La marca Podemos cumple cuatro años este enero y la dirección del partido la da ya por amortizada. Este diario ha podido confirmar que la cúpula morada planea cambiarse de nombre para afrontar las elecciones autonómicas del 2019 y las generales del 2020. La idea se viene estudiando desde hace meses puesto que existe un consenso en el cuartel general podemista de que su marca como símbolo de identidad ha dejado de ser un activo para convertirse prácticamente en un lastre.
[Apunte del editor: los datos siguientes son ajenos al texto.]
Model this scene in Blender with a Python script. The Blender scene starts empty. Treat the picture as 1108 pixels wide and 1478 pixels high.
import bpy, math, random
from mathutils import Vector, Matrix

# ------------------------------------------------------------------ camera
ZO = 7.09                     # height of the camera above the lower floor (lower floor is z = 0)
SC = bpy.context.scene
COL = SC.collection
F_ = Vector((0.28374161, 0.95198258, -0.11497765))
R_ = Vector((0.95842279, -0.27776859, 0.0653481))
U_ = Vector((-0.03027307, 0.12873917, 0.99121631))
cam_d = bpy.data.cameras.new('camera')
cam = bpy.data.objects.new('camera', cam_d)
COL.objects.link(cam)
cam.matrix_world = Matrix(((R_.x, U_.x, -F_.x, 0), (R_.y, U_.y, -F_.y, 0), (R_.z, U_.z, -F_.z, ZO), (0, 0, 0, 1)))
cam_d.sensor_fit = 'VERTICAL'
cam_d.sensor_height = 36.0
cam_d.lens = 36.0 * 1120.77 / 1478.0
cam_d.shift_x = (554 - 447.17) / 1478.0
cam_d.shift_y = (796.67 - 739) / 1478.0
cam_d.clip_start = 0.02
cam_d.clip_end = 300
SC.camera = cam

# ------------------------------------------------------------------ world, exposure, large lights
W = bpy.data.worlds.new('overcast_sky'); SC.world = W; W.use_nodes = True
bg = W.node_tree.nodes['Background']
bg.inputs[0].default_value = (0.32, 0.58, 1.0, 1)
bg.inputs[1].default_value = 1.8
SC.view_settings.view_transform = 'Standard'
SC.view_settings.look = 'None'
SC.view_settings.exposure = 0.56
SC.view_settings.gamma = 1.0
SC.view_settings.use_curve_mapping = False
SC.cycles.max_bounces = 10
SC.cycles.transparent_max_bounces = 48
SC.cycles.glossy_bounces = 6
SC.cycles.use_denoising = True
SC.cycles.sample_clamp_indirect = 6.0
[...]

Si Podemos representó la impugnación al establishment y despertó la ilusión por la posibilidad de transformar España en un país más equitativo y menos rancio, ese significado se ha evaporado de forma acelerada, admiten fuentes de la organización. Los constantes bandazos en la línea política (alineamiento y alejamiento de los independentistas); en las formas (de la «cal viva» a llevar americanas); la construcción de un partido vertical que regatea a sus propios mecanismos de control (liquidación de la Comisión de Garantías y de los auditores); la purga al errejonismo (la sustitución de la transversalidad por el cierre obrerista) y el resurgimiento de Pedro Sánchez al frente del PSOE han dejado a Podemos en los huesos.

El planteamiento de cambiar de nombre no responde, por lo tanto, a los pésimos resultados en Cataluña el 21-D, sino que lleva tiempo fraguándose. Además, algunos grupos municipales podemistas, que se presentaron a las elecciones del 2015 con otras marcas como Ganemos o Cambiemos, puesto que Podemos desestimó concurrir con su logo, ya han advertido que prefieren mantener sus nombres y no incluir la identidad distintiva del partido nodriza en los comicios del 2019.

Estas señales y la inquietante evolución de las encuestas han sido definitivas para repensar un nombre que eligió el propio Pablo Iglesias para iniciar la andadura del partido con las elecciones europeas del 2014.

Desde los últimos comicios legislativos (26-J) la formación pierde votos en todos los sondeos. El último, para El Español, deja al partido tiritando, con 49 escaños, 22 menos. La formación que soñaba con asaltar los cielos (en noviembre del 2014 fue primera fuerza en intención de voto directo) puede convertirse en una minoría permanente.

De la fuga de votos alertó, antes de ser purgada, la cofundadora y entonces responsable de Análisis Electoral, Carolina Bescansa, que advirtió de que habrían perdido otro millón de votos, que se sumaba al «millón mágico» que desapareció entre el 20-D y el 26-J tras la alianza con IU.

Los dos datos más preocupantes se han acelerado después de que Iglesias asumiese el liderazgo sin contrapesos en Vistalegre 2 (febrero del 2017). Uno. La fidelidad de voto es excepcionalmente baja, en torno al 60%. Y dos. La imagen de Iglesias. Es el dirigente peor valorado entre los cuatro grandes partidos (2,57).

Sobre este hundimiento advirtió, hace casi un año, un estudio del Gabinete de Estudios Sociales y Opinión Pública (GESOP) para este diario. El análisis, hecho tras Vistalegre 2, vaticinaba los riesgos: aunque Iglesias se impuso con rotundidad al entonces número dos, Íñigo Errejón, la victoria parecía tener pies de barro. El 38,7% de votantes podemistas reconocía que Podemos nunca llegaría a gobernar mientras el secretario general fuese Iglesias. Esa cifra crecía al 65,4% en el electorado global.

Según las encuestas, Iglesias ha pasado de ser el líder magnético que seducía a un dirigente sin punch. Errejón tuvo que convencerle en el 2014 para que su cara apareciese en las papeletas de las europeas. Nadie conocía a Podemos y todos sabían del de la coleta que salía en la tele. Hoy es complejo cuantificar qué y quién pesa más.